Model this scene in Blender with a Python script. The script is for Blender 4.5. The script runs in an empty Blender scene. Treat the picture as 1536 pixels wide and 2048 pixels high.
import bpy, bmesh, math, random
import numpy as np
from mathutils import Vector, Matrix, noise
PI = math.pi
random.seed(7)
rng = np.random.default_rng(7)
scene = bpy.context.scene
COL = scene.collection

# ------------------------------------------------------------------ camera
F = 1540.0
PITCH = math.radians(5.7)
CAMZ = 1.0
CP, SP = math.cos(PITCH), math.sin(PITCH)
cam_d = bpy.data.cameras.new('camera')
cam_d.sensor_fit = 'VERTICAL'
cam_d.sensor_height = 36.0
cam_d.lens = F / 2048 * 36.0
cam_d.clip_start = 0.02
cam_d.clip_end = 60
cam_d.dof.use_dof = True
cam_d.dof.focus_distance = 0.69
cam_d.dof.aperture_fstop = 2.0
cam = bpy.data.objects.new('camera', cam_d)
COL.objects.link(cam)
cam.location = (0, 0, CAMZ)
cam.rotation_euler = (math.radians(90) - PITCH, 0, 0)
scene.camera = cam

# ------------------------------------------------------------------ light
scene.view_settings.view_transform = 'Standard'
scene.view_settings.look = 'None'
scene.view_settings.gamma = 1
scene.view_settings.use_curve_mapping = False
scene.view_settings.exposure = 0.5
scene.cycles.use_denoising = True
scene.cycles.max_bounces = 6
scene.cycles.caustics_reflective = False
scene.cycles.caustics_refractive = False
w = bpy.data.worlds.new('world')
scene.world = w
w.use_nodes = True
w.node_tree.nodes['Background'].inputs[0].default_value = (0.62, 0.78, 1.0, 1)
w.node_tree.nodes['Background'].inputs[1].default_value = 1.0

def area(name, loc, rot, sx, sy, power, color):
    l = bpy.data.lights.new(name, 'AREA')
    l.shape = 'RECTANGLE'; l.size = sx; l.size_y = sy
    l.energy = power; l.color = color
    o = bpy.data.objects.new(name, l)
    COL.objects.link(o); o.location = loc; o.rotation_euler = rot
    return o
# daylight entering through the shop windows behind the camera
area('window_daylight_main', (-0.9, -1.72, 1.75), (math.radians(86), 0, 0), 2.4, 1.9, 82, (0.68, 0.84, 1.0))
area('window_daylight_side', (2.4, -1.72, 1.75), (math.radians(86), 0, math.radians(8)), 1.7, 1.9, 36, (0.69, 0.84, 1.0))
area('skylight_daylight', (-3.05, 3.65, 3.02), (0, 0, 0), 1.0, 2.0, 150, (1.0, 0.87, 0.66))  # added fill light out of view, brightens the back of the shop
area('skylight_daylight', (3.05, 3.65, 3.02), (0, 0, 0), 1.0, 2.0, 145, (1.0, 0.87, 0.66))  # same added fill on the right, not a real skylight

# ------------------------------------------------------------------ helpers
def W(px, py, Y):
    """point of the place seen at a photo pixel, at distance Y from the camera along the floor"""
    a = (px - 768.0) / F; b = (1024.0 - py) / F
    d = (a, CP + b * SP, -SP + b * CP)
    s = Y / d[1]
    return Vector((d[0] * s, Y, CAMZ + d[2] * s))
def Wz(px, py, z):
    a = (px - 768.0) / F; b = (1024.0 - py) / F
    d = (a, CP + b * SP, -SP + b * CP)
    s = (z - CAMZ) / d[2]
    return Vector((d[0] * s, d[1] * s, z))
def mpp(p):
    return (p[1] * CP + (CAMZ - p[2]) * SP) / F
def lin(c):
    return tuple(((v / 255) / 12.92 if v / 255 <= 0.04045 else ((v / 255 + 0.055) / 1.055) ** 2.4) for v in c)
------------
▸ Request:
Would you copy out each line exactly as written?

▸ Solution:
Model this scene in Blender with a Python script. The script is for Blender 4.5. The script runs in an empty Blender scene. Treat the picture as 1536 pixels wide and 2048 pixels high.
import bpy, bmesh, math, random
import numpy as np
from mathutils import Vector, Matrix, noise
PI = math.pi
random.seed(7)
rng = np.random.default_rng(7)
scene = bpy.context.scene
COL = scene.collection

# ------------------------------------------------------------------ camera
F = 1540.0
PITCH = math.radians(5.7)
CAMZ = 1.0
CP, SP = math.cos(PITCH), math.sin(PITCH)
cam_d = bpy.data.cameras.new('camera')
cam_d.sensor_fit = 'VERTICAL'
cam_d.sensor_height = 36.0
cam_d.lens = F / 2048 * 36.0
cam_d.clip_start = 0.02
cam_d.clip_end = 60
cam_d.dof.use_dof = True
cam_d.dof.focus_distance = 0.69
cam_d.dof.aperture_fstop = 2.0
cam = bpy.data.objects.new('camera', cam_d)
COL.objects.link(cam)
cam.location = (0, 0, CAMZ)
cam.rotation_euler = (math.radians(90) - PITCH, 0, 0)
scene.camera = cam

# ------------------------------------------------------------------ light
scene.view_settings.view_transform = 'Standard'
scene.view_settings.look = 'None'
scene.view_settings.gamma = 1
scene.view_settings.use_curve_mapping = False
scene.view_settings.exposure = 0.5
scene.cycles.use_denoising = True
scene.cycles.max_bounces = 6
scene.cycles.caustics_reflective = False
scene.cycles.caustics_refractive = False
w = bpy.data.worlds.new('world')
scene.world = w
w.use_nodes = True
w.node_tree.nodes['Background'].inputs[0].default_value = (0.62, 0.78, 1.0, 1)
w.node_tree.nodes['Background'].inputs[1].default_value = 1.0

def area(name, loc, rot, sx, sy, power, color):
    l = bpy.data.lights.new(name, 'AREA')
    l.shape = 'RECTANGLE'; l.size = sx; l.size_y = sy
    l.energy = power; l.color = color
    o = bpy.data.objects.new(name, l)
    COL.objects.link(o); o.location = loc; o.rotation_euler = rot
    return o
# daylight entering through the shop windows behind the camera
area('window_daylight_main', (-0.9, -1.72, 1.75), (math.radians(86), 0, 0), 2.4, 1.9, 82, (0.68, 0.84, 1.0))
area('window_daylight_side', (2.4, -1.72, 1.75), (math.radians(86), 0, math.radians(8)), 1.7, 1.9, 36, (0.69, 0.84, 1.0))
area('skylight_daylight', (-3.05, 3.65, 3.02), (0, 0, 0), 1.0, 2.0, 150, (1.0, 0.87, 0.66))  # added fill light out of view, brightens the back of the shop
area('skylight_daylight', (3.05, 3.65, 3.02), (0, 0, 0), 1.0, 2.0, 145, (1.0, 0.87, 0.66))  # same added fill on the right, not a real skylight

# ------------------------------------------------------------------ helpers
def W(px, py, Y):
    """point of the place seen at a photo pixel, at distance Y from the camera along the floor"""
    a = (px - 768.0) / F; b = (1024.0 - py) / F
    d = (a, CP + b * SP, -SP + b * CP)
    s = Y / d[1]
    return Vector((d[0] * s, Y, CAMZ + d[2] * s))
def Wz(px, py, z):
    a = (px - 768.0) / F; b = (1024.0 - py) / F
    d = (a, CP + b * SP, -SP + b * CP)
    s = (z - CAMZ) / d[2]
    return Vector((d[0] * s, d[1] * s, z))
def mpp(p):
    return (p[1] * CP + (CAMZ - p[2]) * SP) / F
def lin(c):
    return tuple(((v / 255) / 12.92 if v / 255 <= 0.04045 else ((v / 255 + 0.055) / 1.055) ** 2.4) for v in c)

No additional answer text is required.